W sobotę przed świtem grupa turystów – sympatyków KK-T JDK i PTTK – wyruszyła po raz kolejny do Lwowa, najpiękniejszego miasta dawnej Galicji o polskich korzeniach. Wyjazd pilotował przedstawiciel sanockiego PTTK Dariusz Sokołowski, a po Lwowie turystów oprowadzał miejscowy przewodnik – rodowity lwowianin, Polak z pochodzenia Tadeusz Sawczak.
Pierwszym zwiedzanym miejscem była znajdująca się na wzgórzu, nieco oddalona od centrum miasta, pochodząca z XVIII stulecia, najważniejsza świątynia grekokatolicka – Archikatedralny Sobór św. Jura (św. Jerzego). Kolejnymi odwiedzonymi miejscami były najwspanialsze lwowskie nekropolie: założony w II połowie XVIII w. cmentarz Łyczakowski i jego autonomiczna część – cmentarz Orląt Lwowskich. Spacerując po cmentarnych alejach, turyści skupiali uwagę na nagrobkach o wysokiej wartości artystycznej, które są dziełami wybitnych rzeźbiarzy.
Dalsze punktu programu wycieczki dotyczyły centrum Starego Miasta, miejsca urzekającego wyjątkową architekturą i klimatem wielowiekowej historii. Dzięki lwowskiemu przewodnikowi grupa obejrzała kilka zabytkowych świątyń różnych wyznań, znajdujących się w zespole staromiejskim. Wszystkie zrobiły na zwiedzających ogromne wrażenie zarówno swoim pięknem, jak i majestatem.
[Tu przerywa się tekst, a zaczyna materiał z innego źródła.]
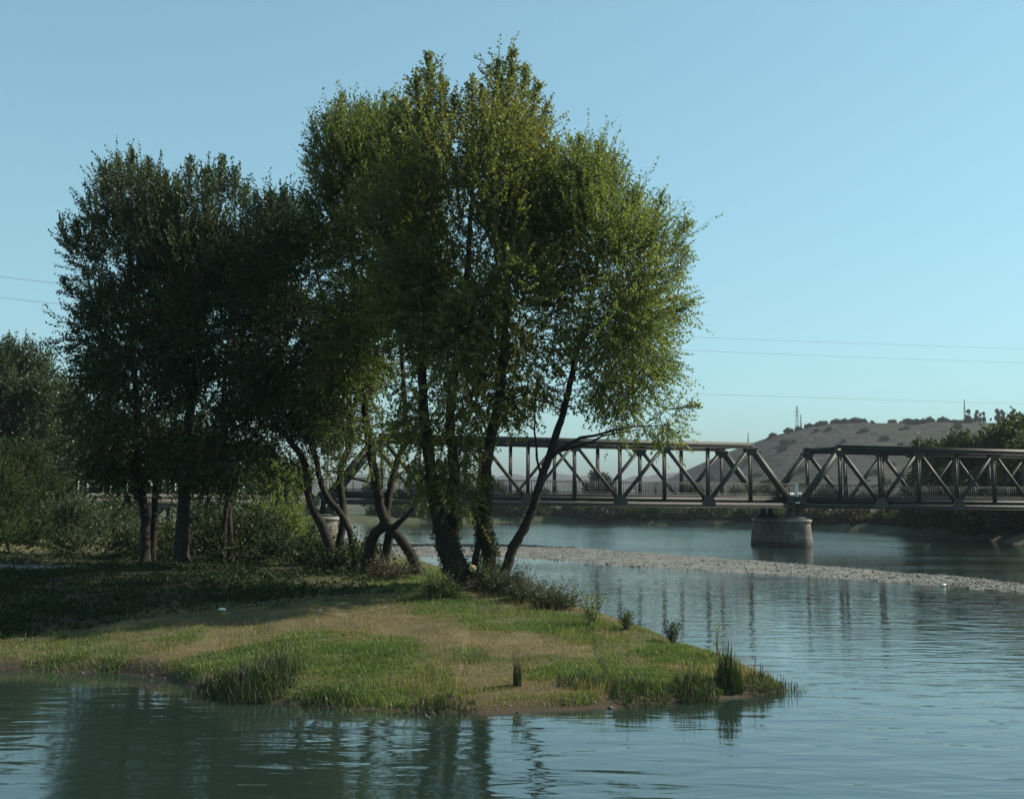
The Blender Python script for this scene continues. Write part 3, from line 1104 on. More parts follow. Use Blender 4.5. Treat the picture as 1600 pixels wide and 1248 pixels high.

Wieczorem wycieczkowicze, zakwaterowani w kultowym hotelu George, ruszyli w małych grupkach na miasto. Pogoda była piękna, więc do późnych godzin nocnych spacerowali po starówce, wstępując do niezliczonych kawiarenek i delektując się serwowanymi w nich specjałami.
Browarnicze tradycje Lwowa, uznawanego niegdyś za najbardziej „piwne” z polskich miast, grupa doceniła w niedzielę. Główną atrakcją tego dnia było zwiedzanie Muzeum Piwowarstwa tzw. Lwiwiarni, połączone z degustacją.
W drodze powrotnej turyści dzielili się wrażeniami, zachwycając się tym, co widzieli, żałując, że tak wielu miejsc nie udało im się zwiedzić i umawiając się na kolejną wycieczkę do Lwowa.